No money to pay writers.
No money to pay for a venue.
No money to pay ourselves, even for the time we dedicate to generating money.
It’s awkward because we have to ask people to do things for free, and it is also awkward also because our culture aligns money with value. All three of us are still arts workers – our paying jobs are also part of the cultural economy – and we are deeply embedded into its systems of value.
When we don’t have any money for our own creative research, it feels like our creativity doesn’t have any value. Perhaps we are just hobbyists. Perhaps we are just egoists. Perhaps we are just people with too much time on our hands.
A third option raises its unfriendly head: why not give up altogether?
Silence
Where do these critical voices come from?
They come from the thrum of the wider cultural economy, which pretends that being in demand from capitalism is more important than being in conversation with life. They come from a capitalist system that is deliberately and strategically silent about the relationships between money and possibility – engulfing a cultural sector that relies on individual privilege to keep wages low and funding scant and competitive.

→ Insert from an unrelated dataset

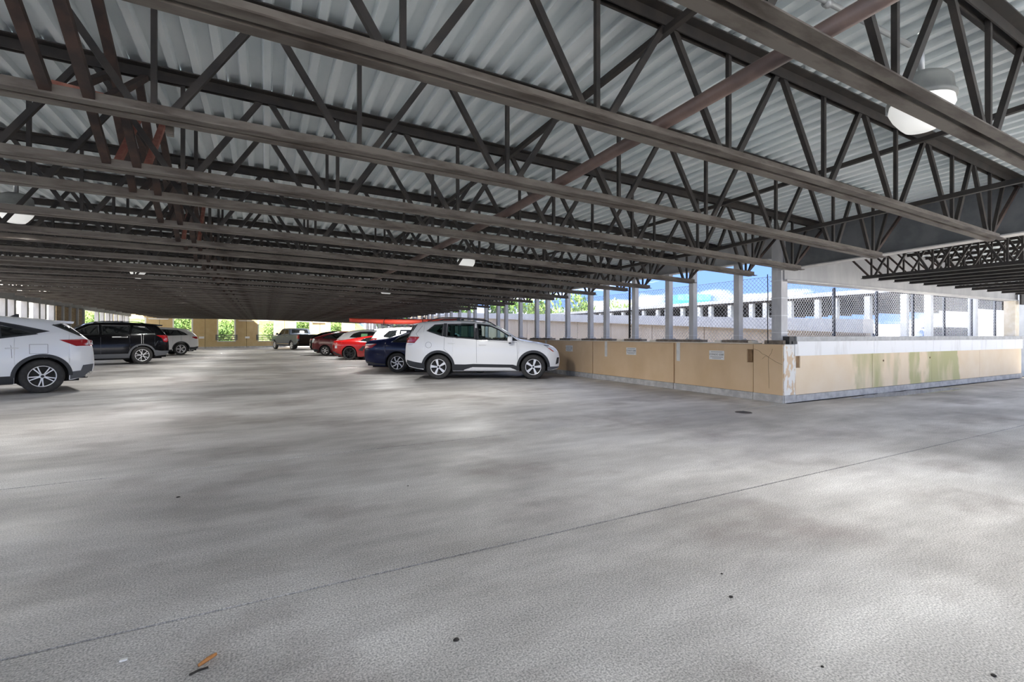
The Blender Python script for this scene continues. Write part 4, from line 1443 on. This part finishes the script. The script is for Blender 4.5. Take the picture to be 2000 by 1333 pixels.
# ---- white compact crossover nearest the parapet corner
fore = spec(L=4.47, W=1.80, H=1.69, paint='p_white', hollow=True, xr=0.974, xf=3.685, wr=0.352, arch=0.415, rimf=0.645,
    top=[(0, .70), (.012, .86), (.03, 1.04), (.10, 1.20), (.20, 1.42), (.30, 1.585), (.42, 1.628), (.60, 1.648), (1.0, 1.675), (1.5, 1.685), (2.0, 1.655), (2.35, 1.61), (2.72, 1.475), (3.0, 1.305), (3.20, 1.165), (3.34, 1.115), (3.6, 1.07), (3.96, 1.01), (4.2, .95), (4.34, .885), (4.41, .80), (4.45, .70), (4.47, .58)],
    bot=[(0, .69), (.01, .58), (.05, .47), (.14, .36), (.40, .30), (.6, .27), (1.4, .235), (3.2, .235), (4.0, .25), (4.25, .26), (4.40, .30), (4.44, .36), (4.47, .56)],
    beltline=[(0, 1.24), (.6, 1.34), (1.3, 1.19), (2.06, 1.125), (3.2, 1.07), (4.47, .95)],
    glass=[([(.655, 1.385), (.86, 1.555), (1.10, 1.57), (1.085, 1.238)], 'glassgreen'), ([(1.215, 1.215), (1.235, 1.575), (1.99, 1.585), (2.015, 1.15)], 'glassgreen'),
           ([(2.105, 1.135), (2.075, 1.585), (2.42, 1.545), (2.70, 1.425), (2.96, 1.265), (3.08, 1.105)], 'glassclear')],
    pillars=[([(1.10, 1.23), (1.115, 1.60), (1.215, 1.60), (1.20, 1.205)], 'clad'), ([(2.02, 1.135), (1.99, 1.61), (2.075, 1.61), (2.10, 1.12)], 'clad'), ([(3.10, 1.10), (3.0, 1.25), (3.02, 1.27), (3.25, 1.095)], 'clad'), ([(.075, 1.235), (.215, 1.545), (.36, 1.575), (.16, 1.235)], 'glassdark')],
    screens=[(2.50, 3.20), (.06, .29)], clad='clad', cladw=0.062,
    panels=[([(.07, .555), (.30, .50), (.58, .455), (.60, .30), (.40, .315), (.15, .375), (.06, .47)], 'clad'),
            ([(1.37, .43), (1.75, .425), (1.98, .44), (3.1, .42), (3.29, .36), (3.29, .245), (1.37, .245)], 'clad'),
            ([(1.72, .275), (1.95, .35), (3.02, .335), (3.20, .265), (3.2, .255), (1.70, .255)], 'p_white'),
            ([(4.09, .36), (4.40, .36), (4.44, .37), (4.40, .31), (4.20, .265), (4.09, .26)], 'cladgrey')],
    lights=[('tail_light', [(.05, 1.045), (.045, 1.17), (.14, 1.225), (.42, 1.215), (.44, 1.20), (.30, 1.04)], 'taillight'), ('tail_light', [(.05, .99), (.05, 1.045), (.30, 1.04), (.21, .975)], 'lens'),
            ('head_light', [(3.98, .965), (4.14, .955), (4.30, .89), (4.37, .79), (4.30, .785), (4.16, .88)], 'lens'), ('head_light', [(3.97, .985), (4.15, .968), (4.14, .935), (4.10, .90)], 'lensdark'), ('side_marker', [(4.09, .90), (4.16, .885), (4.29, .79), (4.24, .79)], 'amber'),
            ('reflector', [(.075, .50), (.075, .545), (.17, .53), (.17, .49)], 'taillight'), ('fog_grille', [(4.33, .42), (4.37, .62), (4.44, .62), (4.42, .45)], 'clad')],
    seams=[[(2.06, 1.12), (2.075, .26)], [(3.22, 1.06), (3.235, .55)], [(1.15, 1.20), (1.14, .86), (1.30, .70)], [(.59, 1.64), (.34, 1.30), (.40, 1.22)], [(2.06, 1.10), (3.22, 1.05)],
           [(.70 + .085 * math.cos(a), .98 + .085 * math.sin(a)) for a in [2 * math.pi * q / 14 for q in range(15)]]],
    handles=[(1.35, 1.03), (2.24, .985)], mirror=(3.02, 1.055), rails=(.62, 2.62, .075), spoiler=(.205, .62, 1.585, None), style='wide', spokes=5)
make_car('crossover_car', 'white crossover with black roof rails, the large one parked beside the tan wall', 'car', fore, ('wheel', 4.396, 12.925, AZR, -1))

# ---- navy sedan behind it
navy = spec(L=4.88, W=1.85, H=1.46, paint='p_navy', xr=1.14, xf=3.92, wr=0.335, arch=0.385, ground=.15,
    top=[(0, .72), (.01, .84), (.03, .98), (.10, 1.06), (.5, 1.11), (.75, 1.14), (1.1, 1.26), (1.6, 1.41), (2.1, 1.46), (2.5, 1.45), (3.0, 1.30), (3.45, 1.05), (3.7, .99), (4.2, .93), (4.6, .82), (4.80, .70), (4.88, .55)],
    bot=[(0, .71), (.01, .58), (.05, .42), (.2, .27), (.6, .22), (1.5, .18), (3.6, .18), (4.6, .2), (4.8, .28), (4.88, .5)], handle_mat='p_navy', seam_mat='clad',
    beltline=[(0, 1.0), (.7, 1.08), (2, 1.0), (3.5, .97), (4.88, .9)],
    glass=[([(.98, 1.06), (1.28, 1.24), (1.62, 1.37), (2.1, 1.405), (2.5, 1.39), (2.95, 1.25), (3.3, 1.03), (2.2, 1.0), (1.0, 1.02)], 'glassdark')], screens=[(2.6, 3.38), (.85, 1.55)],
    pillars=[([(.93, 1.02), (1.26, 1.25), (1.60, 1.385), (2.1, 1.42), (2.1, 1.408), (1.62, 1.372), (1.28, 1.238), (1.0, 1.03)], 'chrome')],
    lights=[('tail_light', [(.02, .80), (.02, .93), (.14, .97), (.42, .98), (.46, .96), (.30, .84)], 'taillight'), ('tail_light', [(.02, .90), (.02, .955), (.30, .975), (.44, .968), (.26, .93)], 'lens')],
    panels=[([(.05, .40), (.4, .33), (.74, .30), (.74, .25), (.3, .27), (.1, .33)], 'clad')], handles=[(1.45, .90), (2.35, .88)], mirror=(3.1, 1.0), seams=[[(2.25, 1.0), (2.25, .25)], [(.62, 1.08), (.45, .98)]], spokes=7, style='twist')
make_car('sedan_car', 'dark navy sedan parked right behind the white crossover by the wall', 'car', navy, ('wheel', 3.944, 15.827, AZR, -1))

# ---- second white crossover with the kayak
xv = spec(L=4.42, W=1.78, H=1.56, paint='p_white', xr=.93, xf=3.6, wr=.34, arch=.40, clad='clad',
    top=[(0, .70), (.015, .90), (.05, 1.05), (.12, 1.18), (.24, 1.38), (.34, 1.50), (.6, 1.535), (1.3, 1.56), (1.9, 1.55), (2.3, 1.50), (2.8, 1.28), (3.15, 1.06), (3.6, 1.0), (4.1, .92), (4.32, .80), (4.42, .58)],
    bot=[(0, .69), (.01, .56), (.06, .45), (.2, .34), (.6, .26), (3.6, .23), (4.3, .27), (4.42, .54)], beltline=[(0, 1.15), (.7, 1.18), (2, 1.07), (3.2, 1.02), (4.42, .92)],
    glass=[([(.55, 1.20), (.78, 1.42), (1.10, 1.46), (1.12, 1.12)], 'glassdark'), ([(1.19, 1.10), (1.19, 1.46), (1.98, 1.475), (2.0, 1.06)], 'glassdark'), ([(2.05, 1.05), (2.04, 1.47), (2.35, 1.42), (2.75, 1.22), (2.98, 1.03)], 'glassdark')],
    lights=[('tail_light', [(.04, .97), (.04, 1.10), (.16, 1.15), (.36, 1.14), (.24, 1.00)], 'taillight')], rails=(.45, 2.4, .07), screens=[(2.35, 3.1), (.07, .33)], spoiler=(.15, .5, 1.49, 'p_white'), mirror=(2.9, 1.02), handles=[(1.3, .98), (2.2, .95)])
XV = make_car('crossover_car', 'white hatchback-crossover carrying the orange kayak, behind the navy sedan', 'car', xv, ('end', 3.485, 18.38, AZR, -1))

# ---- red sports car with black wheels
vet = spec(L=4.63, W=1.93, H=1.23, paint='p_red', xr=.92, xf=3.64, wr=.345, arch=.385, ground=.12, tumble=.30, rim_mat='darkalloy', style='fork', spokes=5, rimf=.76,
    top=[(0, .66), (.012, .80), (.03, .92), (.08, .985), (.4, 1.0), (.75, 1.04), (1.3, 1.15), (1.8, 1.225), (2.2, 1.22), (2.7, 1.02), (3.0, .87), (3.5, .80), (4.1, .68), (4.5, .54), (4.63, .42)],
    bot=[(0, .65), (.01, .52), (.06, .36), (.2, .24), (.6, .18), (3.6, .14), (4.4, .15), (4.63, .36)], beltline=[(0, .95), (1, .95), (2, .90), (3, .80), (4.63, .55)],
    glass=[([(1.45, .98), (1.62, 1.10), (1.95, 1.16), (2.25, 1.13), (2.6, .97), (2.72, .88), (1.8, .92)], 'glassdark')], screens=[(2.3, 2.95), (.6, 1.4)],
    panels=[([(1.38, .50), (1.62, .72), (1.72, .70), (1.60, .46)], 'clad'), ([(.05, .48), (.30, .34), (.52, .26), (.52, .20), (.2, .26), (.06, .38)], 'clad')],
    lights=[('tail_light', [(.03, .83), (.03, .90), (.20, .905), (.22, .85)], 'taillight'), ('reflector', [(.18, .60), (.18, .73), (.30, .74), (.30, .60)], 'lens')], mirror=(2.65, .90), seam_mat='clad', handle_mat='p_red')
make_car('sports_car', 'bright red sports car with black wheels in the wall row', 'car', vet, ('wheel', 3.83, 25.09, AZR, -1))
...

This individual privilege is naturalised through silence and shame. As individuals, we are all heavily encouraged not to mention the financial or social situations – as deliberate as an education, as contingent as a paying job – that mean we have some spare time and a place to live. We are encouraged to stay silent, as if our situation is unusual, as if we are the only ones to benefit from inequities, as if the whole system is fair and we are the only ones to have escaped its rigour.
But the system is not fair.
So why should we feel shame that the value of our work as SO is not linked to money? Why should we feel shame that the things we value about SO cannot be easily counted in capitalist systems? Why should we be embarrassed that we have decided to pool the resources of our luck and privilege, to do something that we find meaningful?

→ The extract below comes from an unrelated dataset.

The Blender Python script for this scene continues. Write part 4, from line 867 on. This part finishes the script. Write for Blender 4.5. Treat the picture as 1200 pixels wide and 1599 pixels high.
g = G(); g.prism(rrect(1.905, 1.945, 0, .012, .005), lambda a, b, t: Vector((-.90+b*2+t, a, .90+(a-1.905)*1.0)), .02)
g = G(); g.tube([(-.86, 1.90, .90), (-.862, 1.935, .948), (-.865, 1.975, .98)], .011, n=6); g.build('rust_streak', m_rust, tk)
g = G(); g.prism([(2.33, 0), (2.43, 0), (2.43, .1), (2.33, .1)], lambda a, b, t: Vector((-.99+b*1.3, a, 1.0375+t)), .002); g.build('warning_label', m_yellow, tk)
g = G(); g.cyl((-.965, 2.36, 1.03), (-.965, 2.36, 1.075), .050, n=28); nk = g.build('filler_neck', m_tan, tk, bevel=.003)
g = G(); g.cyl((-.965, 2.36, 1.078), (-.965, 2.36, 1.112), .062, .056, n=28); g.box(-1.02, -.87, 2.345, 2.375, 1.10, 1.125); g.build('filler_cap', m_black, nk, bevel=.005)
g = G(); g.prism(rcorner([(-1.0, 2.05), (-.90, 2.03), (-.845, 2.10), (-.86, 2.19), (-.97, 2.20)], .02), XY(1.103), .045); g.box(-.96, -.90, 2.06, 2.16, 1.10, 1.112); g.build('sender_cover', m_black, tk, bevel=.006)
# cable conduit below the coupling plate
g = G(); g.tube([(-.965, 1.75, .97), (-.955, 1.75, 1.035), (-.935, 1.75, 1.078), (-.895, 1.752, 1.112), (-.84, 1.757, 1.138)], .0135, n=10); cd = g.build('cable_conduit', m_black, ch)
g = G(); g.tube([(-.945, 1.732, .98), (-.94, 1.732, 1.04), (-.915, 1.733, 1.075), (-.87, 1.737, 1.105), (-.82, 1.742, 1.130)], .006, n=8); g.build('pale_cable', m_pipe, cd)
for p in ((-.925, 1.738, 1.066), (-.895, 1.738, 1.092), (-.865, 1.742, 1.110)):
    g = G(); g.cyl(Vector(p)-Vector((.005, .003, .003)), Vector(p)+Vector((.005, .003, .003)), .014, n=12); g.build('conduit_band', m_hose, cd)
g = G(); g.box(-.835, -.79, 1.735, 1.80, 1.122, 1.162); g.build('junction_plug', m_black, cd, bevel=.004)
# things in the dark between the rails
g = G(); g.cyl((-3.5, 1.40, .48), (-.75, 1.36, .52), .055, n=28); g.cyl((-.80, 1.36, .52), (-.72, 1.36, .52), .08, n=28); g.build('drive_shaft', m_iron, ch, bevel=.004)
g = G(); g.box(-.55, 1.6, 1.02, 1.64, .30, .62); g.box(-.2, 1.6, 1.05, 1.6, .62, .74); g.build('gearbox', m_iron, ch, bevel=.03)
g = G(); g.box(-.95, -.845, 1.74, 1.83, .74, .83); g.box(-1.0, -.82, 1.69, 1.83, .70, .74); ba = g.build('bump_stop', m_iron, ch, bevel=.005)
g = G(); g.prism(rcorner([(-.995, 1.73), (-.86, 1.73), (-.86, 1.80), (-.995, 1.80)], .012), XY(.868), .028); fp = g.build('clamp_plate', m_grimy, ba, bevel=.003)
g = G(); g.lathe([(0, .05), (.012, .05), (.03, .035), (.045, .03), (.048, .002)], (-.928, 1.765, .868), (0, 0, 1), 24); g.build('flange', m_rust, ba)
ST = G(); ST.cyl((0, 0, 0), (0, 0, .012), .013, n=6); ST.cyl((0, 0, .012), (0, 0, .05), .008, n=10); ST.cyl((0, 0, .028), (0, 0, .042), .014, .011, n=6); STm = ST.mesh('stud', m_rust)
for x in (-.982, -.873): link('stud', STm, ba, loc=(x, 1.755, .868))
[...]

We start to think like this and we are buoyed with optimism! We are bursting with ideas and opportunities! There are conversations to be had, curiosities to be pursued, questions to be asked – an infinite, generative resource of thinking and sharing, with no output, no end point, no limits!
But then another problem, the biggest problem, arrives.
Hopes and Dreams
The biggest problem we face in terms of SO, its value and its sustainability, is that the rate of our ideas and our excitement far outstrips our capacities in terms of time or money. Things move more slowly than we like. We wonder what it is all for. We wonder if we are the right people to be doing this. We are overwhelmed by the rest of our lives, and we become cynical about our talents and abilities.
And yet, and yet, and yet ….
And yet, we move away from SO into other circles and we come back together. We realise that SO is the space, the idea, the proposition that we have been searching for. People tell us that SO is a space (an idea, a proposition) that they want to return to, or be a part of. We reflect on the work that we have read, watched, listened to as part of SO and we feel proud and grateful. We remember the conversations we have had as part of SO, the relationships that have been nurtured, the ideas that have been explored, and we feel energised and invigorated.
We think about the things we value – collaborating, listening, thinking, experimenting – and all their indescribable possibilities.